What a crazy year. Some years, it’s like being on an amusement park ride, where all you can do is hold on, convinced that what you’re experiencing is not real, but is somehow, because you’ve chosen to get on the ride, and the belts and buckles probably aren’t going to snap, but you’re still being safely whipped around at high velocity in ways that suggest danger, but are fairly controlled. I resigned from my job back in June due to a luke-warm review (after busting my ass for a few months solid leading up to that point) … and am still working there after management turned up a few dead ends on various candidates. Believe me, after the fire in August, I was grateful to have steady work anywhere. But I go on there, knowing that sooner or later, they’ll land someone for that spot, and I’ll move on. At that time, I had visions of taking the summer off, relaxing for a month or two, and then trying to feel my way into something else. I just didn’t want to haul off and get the same job in a different place. Still don’t. Which is why I’ve never been one of these “planning my escape” people. I’d rather cut something off cold, go through a few weeks of laziness, and then come up with something else. Not a formula for latter climbing! But I’m not worried about that.

I’m not worried about much of anything, to be honest. Lived through a fire, rendered temporarily homeless, set up in a temporary apartment, which has been a blessing, as otherwise I’d probably have bounced from one high-priced sublet to another over the course of the past few months. Picked up my usual routines. About all I haven’t done is cook, opting for a steady diet of Hot Pockets, pasta and canned soup, rather than getting into my usual winter rituals of chili and various soups, which would take up a Sunday afternoon in preparation. And I’d rather let that go for now, gives me something to look forward to when I get back to my place and feel more at home.

Some of the changes I’ve gone through in the past few months have been good. I was watching way too much TV with cable, and who knows, maybe I will again when I get it back. But I’ve been reading more, writing a lot, too, listening to much more music, even listening to local college radio, which has been surprisingly good at times. I always appreciated the routines I had back there and will gladly get back into them. I’m left with the realization that you could lose it all in a minute, and when you've lost it all, all you can do is simply gather your resources and start over again. Feel like an asshole for awhile. Feel wounded. Feel like the world owes you something. But sooner or later, you align yourself with the hardness of the world, and jump back into the freezing cold stream of life where, ultimately, the only person who’s going to keep you treading water is you.

Not to say I haven’t appreciated the support over the past few months. Friends have been good, landlord’s family has been very helpful, crucial in terms of getting me set up with a new place to stay, and I suspect most people have either forgotten what happened to me, or quietly filed it away in the “shit that happened to Bill in the near past” file. I don’t dwell on it much now these few months later, so I sure as hell don’t want to make other people dwell on it. Everyone always asks when I’m getting back there, a few minutes of bitching and moaning about how long it’s taking, but rest assured, wheels are turning now, and I can see I will be back there soon.

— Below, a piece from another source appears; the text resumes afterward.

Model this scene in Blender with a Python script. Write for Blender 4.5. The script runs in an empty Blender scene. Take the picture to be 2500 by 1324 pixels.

I don’t picture any huge emotional revelations. I’ve gone back there a few times to gather things, winter clothes, some DVDs I was thinking about, and the place has been forlorn, dirty as the windows were knocked out for so long, the yard a mess with unraked leaves, all my furniture and belongings packed into one part of the floor so plumbers could tear out a small part of the ceiling to get at the pipes, little off-kilter things like that, as we all waited for work to begin.

My landlord, I suspect, will be weeping when she gets back, tears of joy, probably pain, too, over things she lost in the fire, as she lost a lot more than I or the upstairs tenant did. She’s lived there since the early 60s, started a family and made a life there, so I know the emotional attachment she has to the place is much larger than mine. I can only hope she spends the rest of her days there in peace, never going through anything this harrowing again, as it’s a shit experience at any age, much less in your 70s at a point where you think life is going to even out and let you take it all in before darkness falls.

And I can see, one day I’ll have to move on, a proposition that scared the hell out of me before all this. But I’ve seen – living a few months in another neighborhood – it’s not such a bad deal. You move somewhere else, pick up a few new tricks, learn a little more about the world, and go on doing whatever you do. World doesn’t end. I hope to stay in that apartment a few more years, at least, but I’ve seen with my own eyes, there are other neighborhoods I could handle in Queens (Manhattan and Brooklyn, forget it, too expensive, Bronx I’ve done and not going back, Staten Island, another country). I’d hardly call it a sense of freedom, more like being exposed, against my will, to other neighborhoods, and realizing people live there, too, just as I do in mine!

So, it was a strange, unsettling year that, I guess, should have left me rattled and battle-scarred. But in reality I feel a little more weightless, surely a little harder, which is what happens when bad shit like this gets thrown your way. There’s the famous saying, “That which cannot kill you makes you stronger.” But I’ve learned this year, that’s bullshit. You expose yourself routinely to things that have the capacity to kill you, sooner or later, they will sap your strength and take your life. You get these things in small doses, a house fire, once in a lifetime, you can pound your chest and bellow, “I’m stronger for all I’ve been through!”

But, man, if that shit happened to me routinely, I’d be a wreck right now. We can’t pick and choose some of our crises. They pick and choose us. As noted, one at a time, once in a blue moon, you can ruminate on them, take strength in the fact that you lived through them and have found your way back to normalcy of some sort. But if this shit happened every other day, like bombs dropping, it would destroy my life. Yours, too, no matter how old or young, how weak or strong you really are.

Things to think about for the new year! Things to think about as you get older. I hope I’m sitting in my apartment, this day next year, and thinking, “Shit, nothing happened this year.”